Bloomberg Technoz, Jakarta – Kementerian Energi dan Sumber Daya Mineral (ESDM) merekomendasikan perguruan tinggi agar diberikan Izin Usaha Pertambangan (IUP) eksplorasi untuk mencari titik lokasi dan seberapa besar jumlah cadangan tambang di wilayah tersebut.
“Catatan dari kami, pemberian IUP yang dilakukan untuk ormas maupun nanti kepada perguruan tinggi adalah untuk IUP eksplorasi,” ucap Direktur Pembinaan Program Mineral dan Batu Bara Kementerian ESDM Julian Ambassador Shiddiq dalam rapat dengan Badan Legislasi (Baleg) DPR, dikutip Jumat (24/1/2025).
Julian menjelaskan terdapat dua jenis IUP, yakni IUP eksplorasi dan IUP produksi. IUP eksplorasi ditujukan untuk mencari di mana dan berapa besar jumlah cadangan, serta potensi pasti dari mineral atau batu bara yang terdapat di wilayah tersebut.
Berdasarkan pengalaman Kementerian ESDM, menurutnya eksplorasi paling cepat dilakukan dalam jangka waktu tiga tahun dengan biaya paling sedikit Rp100 juta/hektar.
“Paling tidak dibutuhkan bor per 4 titik.
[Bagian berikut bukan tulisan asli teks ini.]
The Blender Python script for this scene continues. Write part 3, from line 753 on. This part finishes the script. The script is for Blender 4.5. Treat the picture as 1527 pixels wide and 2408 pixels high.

Itu hanya untuk bor saja, belum biaya kimia dan lain-lainnya,” tutur Julian.

Lebih lanjut, Julian memperingatkan bahwa mengelola lahan tambang bukanlah hal yang mudah karena dapat menghabiskan biaya besar.
Untukk itu, kata dia, para calon penerima izin tambang—baik yang berasal dari ormas keagamaan maupun perguruan tinggi — perlu diberikan pemahaman dari awal bahwa tambang bukan barang murah.
“Walaupun nanti ditawarkan, jangan sampai tidak bisa menyelesaikan pekerjaannya dan uangnya malah hilang,” ungkap Julian.
Ditemui secara terpisah, Ketua Baleg DPR RI Bob Hasan mengutarakan alasan DPR memberikan izin pertambangan kepada perguruan tinggi dan usaha mikro, kecil, dan menengah (UMKM) agar pengelolaan manfaat tambang dapat diberikan secara lebih luas.
Pemberian izin tersebut tercatut di dalam perubahan keempat atas Undang-undang No. 4/2009 tentang Pertambangan Mineral dan Batu Bara (UU Minerba) yang telah resmi menjadi usul DPR pada hari ini.
“Ini kan UU pada hakikatnya jadi diberikan kesempatan. Sekarang ini terpenting ada sumber kekayaan sumber daya alam [SDA], bagaimana pengelolaan manfaatnya diberikan lebih luas [dari] yang tadinya [hanya] diberikan terbatas bagi perusahaan swasta,” kata Bob.
Menurutnya, saat ini banyak masyarakat di sekitar areal pertambangan hanya menikmati 'debu' saja. Dengan adanya RUU Minerba, nantinya koperasi, perorangan, bahkan putera daerah dapat memanfaatkan tambang sekalipun mendapatkan modal.
“Intinya masyarakat kalau sudah legal, alam kita kan ada pajaknya, pajak tambangnya, pajak reklamasi. Itu yang sudah digali akan direklamasi ulang karena uangnya kan dibayar pajak itu,” tutur Bob.
Sebelumnya, Baleg DPR juga telah melaksanakan rapat secara maraton terkait pembahasan RUU Minerba. Rapat pleno pengambilan keputusan digelar menjelang tengah malam, Senin (20/1/2025) pada pukul 22.40 WIB setelah digelar sekitar 12 jam berturut-turut sejak pukul 11.00 WIB, kemudian beberapa rapat dilakukan secara tertutup.
Sehari berikutnya, Baleg DPR RI meminta masukan terhadap sejumlah organisasi masyarakat mulai dari Pengurus Besar Nahdlatul Ulama (PBNU), PP Muhammadiyah. Kemudian Asosiasi Penambang Nikel Indonesia, Persatuan Gereja Indonesia (PGI), PB Aljam'iyatul Washliyah, dan Asosiasi Pemasok Energi Mineral dan Batu bara Indonesia (Aspebindo).